A non-local approach to model the combined effects of forging defects and shot-peening on the fatigue strength of a pearlitic steel

Abstract

This study focuses on the influence on fatigue behaviour of the surface integrity of a steel connecting rod. The component is hot-forged and shot-blasted, producing a complex surface state with large surface defects and high residual stresses. In a prior study, the surface was thoroughly characterized and fatigue tests were performed. Several different surface states were analysed in order to quantify the influence of the various surface aspects. These tests showed that the forging defects and the residual stresses are the most influential aspects of the surface.
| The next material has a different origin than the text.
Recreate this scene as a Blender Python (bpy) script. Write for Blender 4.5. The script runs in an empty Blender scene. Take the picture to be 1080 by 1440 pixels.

The goal of this paper is to develop an approach capable of taking into account the influence of both these aspects on fatigue behaviour. Two methods were developed. First, using surface scans of the fatigue specimens, the forging defects were fitted with ellipsoids so as to determine their size and shape. This allows to easily compare the numerous defects and test various criteria in order to identify the critical defect of each specimen. The second method used was the finite element simulation of the defects based on real topography scans. Using a non-local approach based on the theory of critical distances, the simulations were used to accurately predict the influence of the defects’ geometry. The residual stress profiles were integrated in the simulations using Dang Van’s criterion. The predictions are accurate and show the importance of taking into account the real defect geometry when estimating the fatigue strength.